Christians do not do injury to a living Incarnate God by sacramentally consuming the accidents of bread and wine whose substance metaphysically becomes the incarnate body and blood of the same living God.

Cannibalism is an injustice to humanity, whereas Holy Eucharist is faithful obedience to Jesus Christ who told his disciples to eat his body "as true food."

Longer, metaphysical explanation...

If one thinks transubstantiation amounts to cannibalism, this may be due to not having understood what substance is, and how it is related to accidents, metaphysically speaking.

I'll begin by defining some theological and philosophical terms...

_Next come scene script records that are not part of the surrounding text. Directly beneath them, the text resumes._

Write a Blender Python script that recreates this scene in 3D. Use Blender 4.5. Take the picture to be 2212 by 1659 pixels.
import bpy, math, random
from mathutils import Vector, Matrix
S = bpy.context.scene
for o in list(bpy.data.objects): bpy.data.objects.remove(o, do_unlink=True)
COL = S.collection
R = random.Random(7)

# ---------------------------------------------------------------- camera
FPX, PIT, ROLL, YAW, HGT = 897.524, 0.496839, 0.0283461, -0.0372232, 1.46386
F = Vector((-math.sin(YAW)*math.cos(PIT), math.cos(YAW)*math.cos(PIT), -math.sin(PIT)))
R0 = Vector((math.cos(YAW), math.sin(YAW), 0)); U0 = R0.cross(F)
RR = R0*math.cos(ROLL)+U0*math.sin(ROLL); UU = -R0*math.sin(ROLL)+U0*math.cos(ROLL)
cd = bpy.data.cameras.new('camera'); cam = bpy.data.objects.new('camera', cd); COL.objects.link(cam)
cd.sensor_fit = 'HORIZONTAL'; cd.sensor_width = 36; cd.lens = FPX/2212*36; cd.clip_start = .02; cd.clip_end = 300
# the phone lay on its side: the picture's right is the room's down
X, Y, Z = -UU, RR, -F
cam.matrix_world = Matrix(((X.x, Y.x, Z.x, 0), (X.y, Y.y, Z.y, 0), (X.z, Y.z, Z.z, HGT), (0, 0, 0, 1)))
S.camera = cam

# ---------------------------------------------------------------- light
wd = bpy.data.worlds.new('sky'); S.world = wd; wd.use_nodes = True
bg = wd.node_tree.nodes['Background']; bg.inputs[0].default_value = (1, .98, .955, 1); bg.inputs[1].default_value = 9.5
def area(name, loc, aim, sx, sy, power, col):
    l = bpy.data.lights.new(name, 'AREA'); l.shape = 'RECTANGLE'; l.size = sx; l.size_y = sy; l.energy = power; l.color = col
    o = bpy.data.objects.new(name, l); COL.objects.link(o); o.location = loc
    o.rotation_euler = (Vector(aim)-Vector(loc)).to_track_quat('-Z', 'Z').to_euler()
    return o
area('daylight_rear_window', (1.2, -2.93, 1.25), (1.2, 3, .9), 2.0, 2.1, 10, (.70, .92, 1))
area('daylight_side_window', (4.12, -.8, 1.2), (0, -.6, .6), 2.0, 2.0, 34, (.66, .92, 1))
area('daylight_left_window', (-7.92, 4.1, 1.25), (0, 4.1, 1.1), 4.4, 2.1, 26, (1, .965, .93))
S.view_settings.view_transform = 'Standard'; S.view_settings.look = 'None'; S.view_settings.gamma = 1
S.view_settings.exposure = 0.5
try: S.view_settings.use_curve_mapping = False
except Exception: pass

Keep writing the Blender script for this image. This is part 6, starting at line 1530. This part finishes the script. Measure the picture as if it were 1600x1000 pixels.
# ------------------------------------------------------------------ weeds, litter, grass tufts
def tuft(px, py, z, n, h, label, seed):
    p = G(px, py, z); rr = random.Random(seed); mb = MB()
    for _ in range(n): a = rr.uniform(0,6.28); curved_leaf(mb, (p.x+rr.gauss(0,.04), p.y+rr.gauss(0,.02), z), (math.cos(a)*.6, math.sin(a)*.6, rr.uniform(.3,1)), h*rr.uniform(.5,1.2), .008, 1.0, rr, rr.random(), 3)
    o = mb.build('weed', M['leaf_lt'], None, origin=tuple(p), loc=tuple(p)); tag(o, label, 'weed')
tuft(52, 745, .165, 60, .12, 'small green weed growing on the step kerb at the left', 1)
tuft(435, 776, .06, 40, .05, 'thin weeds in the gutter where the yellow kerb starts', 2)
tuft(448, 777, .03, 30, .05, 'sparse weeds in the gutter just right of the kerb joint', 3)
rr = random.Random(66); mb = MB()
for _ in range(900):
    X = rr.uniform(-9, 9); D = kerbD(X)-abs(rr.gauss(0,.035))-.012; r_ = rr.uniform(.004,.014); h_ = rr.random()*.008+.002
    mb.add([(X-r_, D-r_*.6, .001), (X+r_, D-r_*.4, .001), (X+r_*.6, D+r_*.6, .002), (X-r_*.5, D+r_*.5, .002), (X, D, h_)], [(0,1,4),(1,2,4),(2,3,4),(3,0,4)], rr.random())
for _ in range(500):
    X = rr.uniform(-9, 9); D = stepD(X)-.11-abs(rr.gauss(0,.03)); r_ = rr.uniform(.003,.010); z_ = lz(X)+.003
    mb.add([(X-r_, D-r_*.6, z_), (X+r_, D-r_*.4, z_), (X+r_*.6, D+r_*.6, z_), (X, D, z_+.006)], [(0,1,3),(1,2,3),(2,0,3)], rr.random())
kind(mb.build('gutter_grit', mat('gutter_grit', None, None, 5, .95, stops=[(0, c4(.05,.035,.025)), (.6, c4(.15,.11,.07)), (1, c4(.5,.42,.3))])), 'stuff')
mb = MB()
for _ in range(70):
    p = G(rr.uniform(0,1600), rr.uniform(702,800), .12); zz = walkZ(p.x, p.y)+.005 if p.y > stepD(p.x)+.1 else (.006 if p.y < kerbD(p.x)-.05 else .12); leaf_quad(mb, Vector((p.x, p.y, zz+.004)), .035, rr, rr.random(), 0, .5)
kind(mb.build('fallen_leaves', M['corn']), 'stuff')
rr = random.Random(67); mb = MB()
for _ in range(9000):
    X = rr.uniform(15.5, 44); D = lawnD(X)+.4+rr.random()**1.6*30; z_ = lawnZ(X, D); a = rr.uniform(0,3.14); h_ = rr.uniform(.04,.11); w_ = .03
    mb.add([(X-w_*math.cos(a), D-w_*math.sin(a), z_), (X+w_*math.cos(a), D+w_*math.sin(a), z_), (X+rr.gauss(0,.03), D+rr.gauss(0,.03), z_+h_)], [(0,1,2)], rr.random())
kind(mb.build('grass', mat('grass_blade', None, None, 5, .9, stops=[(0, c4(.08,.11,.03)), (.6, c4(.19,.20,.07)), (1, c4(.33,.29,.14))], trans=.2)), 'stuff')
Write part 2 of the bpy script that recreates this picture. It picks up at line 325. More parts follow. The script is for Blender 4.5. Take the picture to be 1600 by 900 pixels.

Transubstantiation - The complete change of the substance of bread and wine into the substance of Christ's body and blood by a validly ordained priest during the consecration at Mass, so that only the accidents of bread and wine remain.... After transubstantiation, the accidents of bread and wine do not inhere in any subject or substance whatever. Yet they are not make-believe; they are sustained in existence by divine power. (Etym. Latin trans-, so as to change + substantia, substance: transubstantiatio, change of substance.) [Fr. John Hardon, Modern Catholic Dictionary].

Metaphysics = the philosophical study of the nature of being (ontology), the nature of the universe (cosmology), and the nature of knowledge (epistemology).

Accidents = (1) a nonessential property or quality of an entity. [Merriam-Webster] (2) things whose essence naturally requires that they exist in another being. Accidents are also called the appearances, species, or properties of a thing. These may be either physical, such as quantity, or modal, such as size or shape. [Fr. John Hardon, Modern Catholic Dictionary].

Substance = (1) essential nature; ultimate reality that underlies all outward manifestations [Merriam Webster]. (2) A being whose essence requires that it exist in itself.... It is commonly distinguished from an accident, whose essence is to exist in another, that is, in a substance. (Etym. Latin substantia, that which stands under, principle, foundation.) [Fr. John Hardon, Modern Catholic Dictionary].

Something naturally must either exist in its own right, such as water, a tree, a cat: or else it naturally must exist in something else, such as color or shape. The substance is the essence, the nature, of a thing which exists in its own right. The accidents depend on it for their existence and their operation.

We can't see a substance or touch it or taste it. Yet, it is real nevertheless.

Comparatively, Scripture describes angels who "appear" to be men. Does that necessarily mean that they stopped being, in "substance" angels? No. God can change the accident of a thing without changing its substance. Likewise, God can change the substance of a thing without changing its accident. Angels may appear (i.e. accident) to be men, but remain in "substance" angels. Likewise, bread may appear (accident) to remain bread, yet in substance become the body, blood, soul, and Divinity of Jesus Christ. Both would have to be miracle. We believe in such miracles.

Moreover, when we naturally eat something, we eat its "accidents" which inheres to its "substance." In the case of mere bread, both the accidents and the substance are bread. However, like the appearance of holy angels as men, Holy Eucharist is something miraculous, something supernatural, the real (substantive) presence of God in a way beyond physics (meta-physics). Once the bread and wine are consecrated, it is no longer normal bread and wine, but as Jesus called it, "my body." Consequently, when we eat the consecrated bread, that which Jesus calls in John ch. 6 "true food," that food which gives eternal life, we really eat the accidents of bread and the miraculous or supernatural substance of Christ's body (ie. his real body, blood, soul and divinity).

The dogma of transubstantiation teaches that the whole substance of bread and the whole substance of wine is changed into Christ's body, blood, soul and divinity, leaving the accidents of bread and wine unaffected. Reason, of course, can't prove that this happens. But it is not evidently against reason either; it is above reason, it is beyond physics (like all miracles). Our senses, being confined to phenomena, cannot detect the change: we know it only by faith in God's word.

God bless,


"Lord, in my zeal for the love of truth, let me not forget the truth about love."